Exercise instructions
Line by line, reproduce exactly the beginning of the listing below, ending with the line that contains "m.build('louvres', M['nickel'], t, smooth=False)" and adding nothing.

Provided material
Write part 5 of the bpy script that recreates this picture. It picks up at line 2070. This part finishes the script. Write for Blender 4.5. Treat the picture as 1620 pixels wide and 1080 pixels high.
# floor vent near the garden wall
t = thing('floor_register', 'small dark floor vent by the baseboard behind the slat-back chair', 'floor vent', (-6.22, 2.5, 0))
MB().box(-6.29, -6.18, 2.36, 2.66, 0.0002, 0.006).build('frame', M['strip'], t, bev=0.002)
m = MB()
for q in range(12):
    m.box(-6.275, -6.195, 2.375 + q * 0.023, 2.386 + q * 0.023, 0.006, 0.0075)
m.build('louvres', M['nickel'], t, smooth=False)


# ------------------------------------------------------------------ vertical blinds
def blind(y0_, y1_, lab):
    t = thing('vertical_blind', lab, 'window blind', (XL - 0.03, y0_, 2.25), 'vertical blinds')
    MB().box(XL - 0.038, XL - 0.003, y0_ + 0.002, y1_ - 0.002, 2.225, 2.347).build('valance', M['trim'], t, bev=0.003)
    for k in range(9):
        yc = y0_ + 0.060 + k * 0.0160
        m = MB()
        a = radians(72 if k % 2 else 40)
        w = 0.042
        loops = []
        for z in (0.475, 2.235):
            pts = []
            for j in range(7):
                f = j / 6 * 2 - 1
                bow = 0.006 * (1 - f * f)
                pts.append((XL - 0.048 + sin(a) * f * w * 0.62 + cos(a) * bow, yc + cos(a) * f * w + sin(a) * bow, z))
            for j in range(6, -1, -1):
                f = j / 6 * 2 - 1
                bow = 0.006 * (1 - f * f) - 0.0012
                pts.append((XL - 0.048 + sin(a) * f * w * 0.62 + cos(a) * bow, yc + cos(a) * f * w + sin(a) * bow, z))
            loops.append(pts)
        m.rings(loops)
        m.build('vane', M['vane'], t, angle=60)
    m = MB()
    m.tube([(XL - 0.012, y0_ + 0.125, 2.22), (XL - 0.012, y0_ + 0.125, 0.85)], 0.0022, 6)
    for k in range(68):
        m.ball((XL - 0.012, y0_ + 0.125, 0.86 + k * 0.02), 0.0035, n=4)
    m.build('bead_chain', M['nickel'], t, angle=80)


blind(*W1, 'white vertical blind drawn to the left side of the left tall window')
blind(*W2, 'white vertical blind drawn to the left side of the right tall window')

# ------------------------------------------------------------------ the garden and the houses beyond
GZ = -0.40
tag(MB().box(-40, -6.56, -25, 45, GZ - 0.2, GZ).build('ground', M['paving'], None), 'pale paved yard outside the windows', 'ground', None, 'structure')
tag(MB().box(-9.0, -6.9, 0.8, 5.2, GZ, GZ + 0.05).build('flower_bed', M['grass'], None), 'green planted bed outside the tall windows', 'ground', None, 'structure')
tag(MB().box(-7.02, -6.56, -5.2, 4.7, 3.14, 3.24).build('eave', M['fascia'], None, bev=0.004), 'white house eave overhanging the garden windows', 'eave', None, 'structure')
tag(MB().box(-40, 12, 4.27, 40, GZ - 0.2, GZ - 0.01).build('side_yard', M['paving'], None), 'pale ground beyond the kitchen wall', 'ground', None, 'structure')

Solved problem
Write part 5 of the bpy script that recreates this picture. It picks up at line 2070. This part finishes the script. Write for Blender 4.5. Treat the picture as 1620 pixels wide and 1080 pixels high.
# floor vent near the garden wall
t = thing('floor_register', 'small dark floor vent by the baseboard behind the slat-back chair', 'floor vent', (-6.22, 2.5, 0))
MB().box(-6.29, -6.18, 2.36, 2.66, 0.0002, 0.006).build('frame', M['strip'], t, bev=0.002)
m = MB()
for q in range(12):
    m.box(-6.275, -6.195, 2.375 + q * 0.023, 2.386 + q * 0.023, 0.006, 0.0075)
m.build('louvres', M['nickel'], t, smooth=False)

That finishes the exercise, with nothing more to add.